As for the possibility of a Concrete Blonde reunion, Napolitano says, "I can safely say we don't wanna play live again. I still work with Jim [Mankey, Blonde's guitarist/producer]; he mixed some of Scarred, and he watches my dogs when I go on tour and stuff. We wouldn't rule out recording together, but I have so many more things I want to do."

Many of the "more things" Napolitano wants to do involve technology. She loves MySpace and iTunes and plans to get some podcasts going during a three-month break after the tour. "Oh, and I got an iPhone for my birthday!" she beams, beckoning me to sit on the couch next to her while she shows me the features. "Check this shit out," she says, scrolling through her phone pictures.

At this point, people start knocking on the door. Napolitano's not about to be distracted from the digital show-and-tell. She yells, "Come in, thank you!" and continues telling me the stories behind the photos: This is a painting she purchased, this is the hotel in Nashville, this is her dog. When people start shuffling in with equipment and I look up, Napolitano grabs my arm. "Look, look!" She exclaims excitedly. "This chick is the daughter of Jim Dandy from Black Oak Arkansas."

After a few minutes, we're surrounded by people, all engaged in various conversations about everything from the Navajo language (which Napolitano loves) to her next gig, which is in Santa Fe the following night. Before I leave, Napolitano and I agree to meet up again in the spring, when she plans to do an exhibit of her artwork at Victoria Boyce Gallery in Scottsdale.

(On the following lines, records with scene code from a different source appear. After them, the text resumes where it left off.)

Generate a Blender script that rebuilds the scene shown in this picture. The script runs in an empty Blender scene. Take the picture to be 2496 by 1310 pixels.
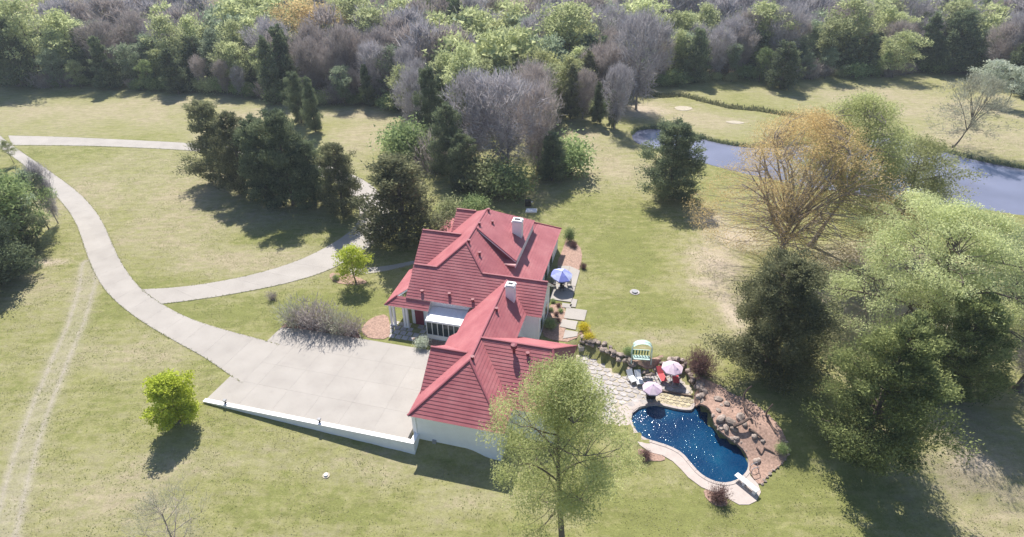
import bpy, bmesh, math, random
import numpy as np
from mathutils import Vector
from mathutils.geometry import delaunay_2d_cdt
random.seed(7); rng = np.random.default_rng(11)
S = bpy.context.scene
COL = S.collection
# ------------------------------------------------------------------ camera
CX, CY, FPX, HCAM = 1248.0, 655.0, 1500.0, 43.0
TH, RO, YA = math.radians(33.0), math.radians(0.45), math.radians(-14.5)
f0 = np.array([0, math.cos(TH), -math.sin(TH)]); r0 = np.array([1., 0, 0]); d0 = np.cross(f0, r0)
rr = math.cos(RO)*r0+math.sin(RO)*d0; dd = -math.sin(RO)*r0+math.cos(RO)*d0
CAM = np.array([0, 0, HCAM])
cam = bpy.data.cameras.new('camera'); co = bpy.data.objects.new('camera', cam); COL.objects.link(co)
cam.sensor_width = 36; cam.lens = 36*FPX/2496; cam.clip_start = 1; cam.clip_end = 6000
from mathutils import Matrix
co.matrix_world = Matrix(((rr[0], -dd[0], -f0[0], 0), (rr[1], -dd[1], -f0[1], 0), (rr[2], -dd[2], -f0[2], HCAM), (0, 0, 0, 1)))
S.camera = co
# ------------------------------------------------------------------ light
SUN_EL = math.radians(51)
shx, shy = 0.20, -0.98                                   # direction shadows fall on the ground
n_ = math.hypot(shx, shy); shx /= n_; shy /= n_
sun = bpy.data.lights.new('sun', 'SUN'); so = bpy.data.objects.new('sun', sun); COL.objects.link(so)
sun.energy = 5.0; sun.angle = math.radians(0.5); sun.color = (1.0, 0.95, 0.87)
ldir = Vector((shx*math.cos(SUN_EL), shy*math.cos(SUN_EL), -math.sin(SUN_EL)))
so.rotation_euler = ldir.to_track_quat('-Z', 'Y').to_euler(); so.location = (0, 60, 90)
w = bpy.data.worlds.new('World'); S.world = w; w.use_nodes = True
nt = w.node_tree; bg = nt.nodes['Background']; sky = nt.nodes.new('ShaderNodeTexSky')
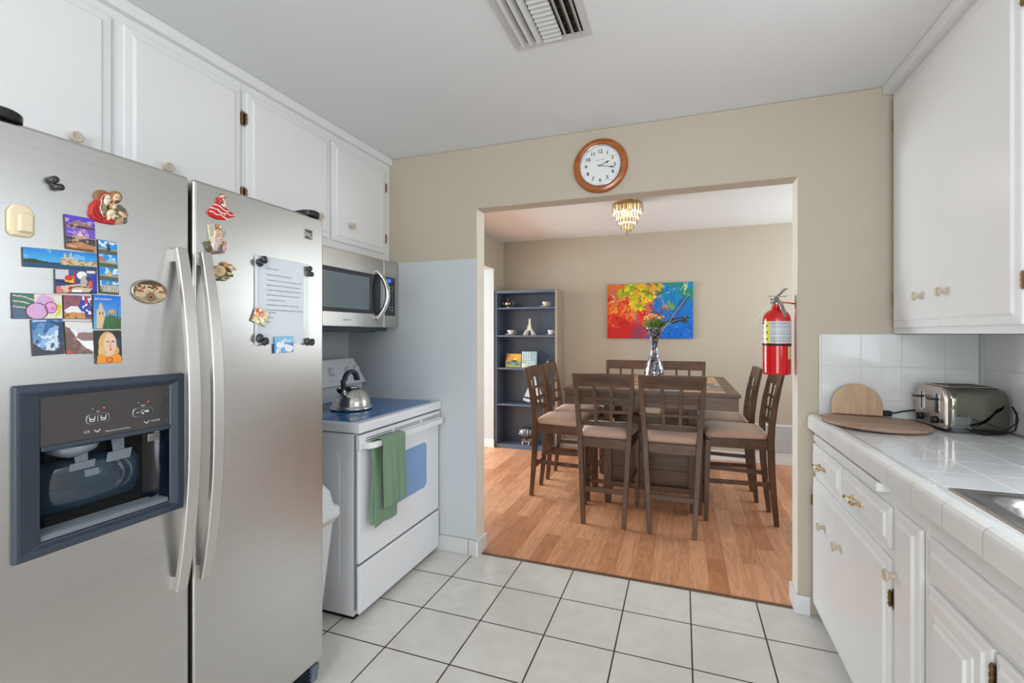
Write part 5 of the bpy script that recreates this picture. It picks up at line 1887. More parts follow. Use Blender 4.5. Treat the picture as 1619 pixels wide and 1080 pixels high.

I never told Napolitano about our disappointing encounter years ago, because it doesn't really matter now. I can now say something more to her than "Oh, my God, you're so great, I love your music so much, you're awesome." Now I can talk to her about stuff like the tone of her guitar, publishing rights, collaborations, and, of course, the weather. I've learned that it's easier to meet someone on common ground when you don't have them on a pedestal, and that people are people — even rock stars. On my drive home, I remember something Napolitano said after the beer-opening trick, when I commented that one of the great things about life is you're always learning new tricks.

"You can always learn new tricks," she said. "When you stop learning, you're dead. You can't put out anything good without taking something in. There's so much more to life than rock 'n' roll."